Для всякого непредубежденного читателя ясно, что выборы были заранее предрешены. После такого, заранее подстроенного голосования, "митрополит Ленинградский и Новгородский Никодим торжественно объявил, что весь епископат Поместного собора Русской Православной Церкви от своего имени и от имени клира и мирян Церкви, едиными устами и единым сердцем избрал на Московский патриарший престол митрополита Крутицкого Пимена". Таким образом, выборы были проведены не по-церковному, а по-советски.

Вспомним, что писал о таких выборах Жан Фабр. Он ставил вопрос, будет ли на этот раз допущено тайное голосование записками? Теперь он имеет ответ: его не было. Он прав и в том, что примененный порядок выборов служит показателем того, насколько подлинны выборы. Ясно видно, что они не подлинные, а подстроенные. Он прав и в том, что такие "выборы" дают "возможность догадаться о сильной "рекомендации", известно откуда", то есть от Куроедова исходящей.

Обратим внимание еще на одно сходство этих выборов с выборами Патриарха Алексия. После смерти Патриарха Сергия, митрополит Алексий послал телеграмму Сталину, обещая ему послушание. Равным образом митрополит Пимен вступив в должность местоблюстителя, послал телеграмму Косыгину заверяя его в том, что "наш Священный Синод осуществляя управление Русской Православной Церковью в соответствии с установлениями церковными, будет и впредь неленностно служить великому делу упрочнения мира и дружбы между всеми народами, чему посвятил все свои усилия наш советский народ". Иначе говоря, он обязался поддерживать выраженную в этих лукавых словах внешнюю политику Советского Союза.

Еще одно сходство: когда выбирали Патриарха Алексия, советское правительство позаботилось о том, чтобы хорошо материально обеспечить Собор и особенно его иностранных гостей. Теперь опять, правительство, состоящее из коммунистов, врагов религии, которые, как члены коммунистической партии имеют целью уничтожение всякой религии, обеспечивает материально и с полицейской стороны Собор, якобы имеющий назначением укрепление той религии, которую они хотят упразднить. Всякому ясно, что это делается потому, что новый Патриарх должен будет служить одним из орудий коммунистической политики.

Собор, избравший нового Патриарха, не замедлил вынести постановление в этом смысле.

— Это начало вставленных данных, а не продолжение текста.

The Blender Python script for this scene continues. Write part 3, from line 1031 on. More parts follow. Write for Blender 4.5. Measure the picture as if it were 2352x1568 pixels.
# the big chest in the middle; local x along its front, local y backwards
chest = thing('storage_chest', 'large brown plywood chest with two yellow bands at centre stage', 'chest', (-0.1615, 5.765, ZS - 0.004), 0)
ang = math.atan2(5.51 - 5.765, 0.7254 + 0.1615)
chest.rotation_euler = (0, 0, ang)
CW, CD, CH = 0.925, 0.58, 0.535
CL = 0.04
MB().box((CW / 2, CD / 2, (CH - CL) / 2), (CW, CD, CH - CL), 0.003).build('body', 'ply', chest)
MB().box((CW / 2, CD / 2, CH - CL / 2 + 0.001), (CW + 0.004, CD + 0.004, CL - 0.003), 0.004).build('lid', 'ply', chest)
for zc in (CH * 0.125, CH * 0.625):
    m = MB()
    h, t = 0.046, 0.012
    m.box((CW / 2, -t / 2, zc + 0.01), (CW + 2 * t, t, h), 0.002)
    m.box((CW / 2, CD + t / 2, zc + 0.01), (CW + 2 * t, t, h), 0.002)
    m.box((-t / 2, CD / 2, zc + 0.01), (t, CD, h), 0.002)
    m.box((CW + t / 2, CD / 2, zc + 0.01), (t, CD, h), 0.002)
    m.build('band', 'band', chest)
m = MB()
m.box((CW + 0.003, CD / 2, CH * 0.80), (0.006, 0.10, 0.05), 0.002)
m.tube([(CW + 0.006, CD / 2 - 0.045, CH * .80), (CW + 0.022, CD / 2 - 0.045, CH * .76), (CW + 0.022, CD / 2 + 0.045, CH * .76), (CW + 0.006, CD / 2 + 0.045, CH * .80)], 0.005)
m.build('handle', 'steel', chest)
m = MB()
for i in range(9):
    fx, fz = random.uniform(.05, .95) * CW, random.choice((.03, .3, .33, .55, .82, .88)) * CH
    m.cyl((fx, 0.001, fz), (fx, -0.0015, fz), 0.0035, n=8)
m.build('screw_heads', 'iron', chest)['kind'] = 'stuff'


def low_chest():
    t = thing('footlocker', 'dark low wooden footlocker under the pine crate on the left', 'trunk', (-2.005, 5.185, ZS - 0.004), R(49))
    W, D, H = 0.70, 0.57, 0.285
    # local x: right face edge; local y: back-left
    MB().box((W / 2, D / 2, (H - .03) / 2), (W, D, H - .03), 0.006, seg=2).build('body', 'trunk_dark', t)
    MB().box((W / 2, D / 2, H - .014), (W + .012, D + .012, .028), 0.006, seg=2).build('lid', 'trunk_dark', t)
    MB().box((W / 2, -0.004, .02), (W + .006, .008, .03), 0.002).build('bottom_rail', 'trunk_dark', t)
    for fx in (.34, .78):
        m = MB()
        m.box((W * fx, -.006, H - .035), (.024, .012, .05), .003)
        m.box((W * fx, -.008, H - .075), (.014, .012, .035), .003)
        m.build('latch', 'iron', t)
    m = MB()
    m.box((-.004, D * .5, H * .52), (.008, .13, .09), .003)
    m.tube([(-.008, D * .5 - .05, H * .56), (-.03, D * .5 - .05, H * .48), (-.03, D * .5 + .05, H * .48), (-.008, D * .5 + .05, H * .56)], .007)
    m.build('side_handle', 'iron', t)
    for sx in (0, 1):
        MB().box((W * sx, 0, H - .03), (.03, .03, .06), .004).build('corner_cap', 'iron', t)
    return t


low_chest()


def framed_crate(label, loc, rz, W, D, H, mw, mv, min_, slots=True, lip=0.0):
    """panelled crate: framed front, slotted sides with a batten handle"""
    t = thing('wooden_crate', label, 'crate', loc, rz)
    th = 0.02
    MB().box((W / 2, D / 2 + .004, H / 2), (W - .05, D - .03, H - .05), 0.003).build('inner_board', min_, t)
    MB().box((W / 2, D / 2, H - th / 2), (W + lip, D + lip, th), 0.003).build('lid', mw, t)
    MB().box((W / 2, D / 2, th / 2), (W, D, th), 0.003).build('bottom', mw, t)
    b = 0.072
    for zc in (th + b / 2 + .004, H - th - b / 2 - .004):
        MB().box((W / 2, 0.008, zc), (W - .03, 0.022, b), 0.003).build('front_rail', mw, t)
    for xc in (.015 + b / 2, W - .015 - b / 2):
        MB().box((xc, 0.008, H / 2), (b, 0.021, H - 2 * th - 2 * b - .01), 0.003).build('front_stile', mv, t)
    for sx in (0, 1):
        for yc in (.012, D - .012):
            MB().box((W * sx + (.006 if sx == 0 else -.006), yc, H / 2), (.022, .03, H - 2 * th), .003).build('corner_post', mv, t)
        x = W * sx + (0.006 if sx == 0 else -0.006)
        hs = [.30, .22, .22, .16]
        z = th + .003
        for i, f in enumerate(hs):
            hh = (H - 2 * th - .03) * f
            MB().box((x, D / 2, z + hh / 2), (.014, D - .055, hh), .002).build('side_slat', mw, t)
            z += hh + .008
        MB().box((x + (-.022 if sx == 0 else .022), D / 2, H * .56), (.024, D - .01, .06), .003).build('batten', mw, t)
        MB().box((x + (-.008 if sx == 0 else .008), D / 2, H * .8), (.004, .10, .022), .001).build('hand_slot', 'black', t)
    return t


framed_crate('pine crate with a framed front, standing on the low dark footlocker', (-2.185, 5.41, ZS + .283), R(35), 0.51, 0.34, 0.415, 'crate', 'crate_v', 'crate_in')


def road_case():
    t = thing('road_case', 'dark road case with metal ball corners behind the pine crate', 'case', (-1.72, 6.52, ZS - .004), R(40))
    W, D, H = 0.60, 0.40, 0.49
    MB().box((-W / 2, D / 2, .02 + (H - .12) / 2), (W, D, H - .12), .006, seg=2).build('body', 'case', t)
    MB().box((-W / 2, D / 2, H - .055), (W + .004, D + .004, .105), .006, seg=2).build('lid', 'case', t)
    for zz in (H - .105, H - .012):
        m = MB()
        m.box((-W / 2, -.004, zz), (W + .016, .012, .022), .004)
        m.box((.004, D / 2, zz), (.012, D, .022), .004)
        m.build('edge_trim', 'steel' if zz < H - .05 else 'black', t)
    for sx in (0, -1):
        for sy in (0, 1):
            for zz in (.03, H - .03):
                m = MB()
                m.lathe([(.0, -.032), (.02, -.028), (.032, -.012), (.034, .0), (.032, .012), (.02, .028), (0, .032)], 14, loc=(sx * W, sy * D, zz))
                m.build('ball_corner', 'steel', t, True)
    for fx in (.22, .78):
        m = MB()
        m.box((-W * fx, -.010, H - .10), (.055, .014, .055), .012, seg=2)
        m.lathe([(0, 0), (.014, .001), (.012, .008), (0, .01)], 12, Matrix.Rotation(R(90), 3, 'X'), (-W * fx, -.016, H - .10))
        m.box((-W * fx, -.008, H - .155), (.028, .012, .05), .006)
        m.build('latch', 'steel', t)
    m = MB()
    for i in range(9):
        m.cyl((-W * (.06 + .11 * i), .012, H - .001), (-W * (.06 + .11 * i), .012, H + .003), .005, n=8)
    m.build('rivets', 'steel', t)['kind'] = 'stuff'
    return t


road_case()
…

Подобно тому, как Патриарх Алексий в свое время благодарил Сталина за помощь созыву Собора в 1945 году, так и теперь Собор выразил благодарность Косыгину: "Позвольте мне, как председателю Собора, — писал новый Патриарх — от имени его членов и от себя лично, передать вам и в вашем лице правительству СССР сердечную благодарность за ваше неизменно благожелательное отношение к нуждам Русской Православной Церкви и за содействие осуществлению настоящего Собора". В заключение высказано обязательство содействовать иностранной политике Советов: "Опираясь на опыт послевоенного своего миротворческого служения Русская Православная Церковь и впредь неуклонно и энергично будет делать все от нее зависящее, чтобы ее вклад в священное дело упрочнения международного мира, непрерывно увеличивался и становился все более эффективным".

На заседаниях 30-го мая/1-го июня Собор вынес ряд постановлений в согласии с Советской политикой. В пункте 1-м Собор одобрил все, что делалось Синодом после 1945 г. и, в том числе вынесенное в угоду требованию гражданской власти антиканоническое, разрушающее строй Церкви, определение от 18-го июля 1961 г., о котором речь у нас еще будет ниже. Серьезные доводы с критикой этого определения, высказанные архиепископом Гермогеном и двумя московскими священниками, конечно, не были доложены Собору, несмотря на то, что они обратились с апелляцией к Собору епископов, ссылаясь на 6-ое правило II-го Вселенского собора. За несогласие с постановлением 1961 года, Патриарх Алексий наложил на них запрещение в административном порядке без суда над ними. Мы не знаем канона, который оправдывал бы наложение запрещения за апелляцию к высшей инстанции.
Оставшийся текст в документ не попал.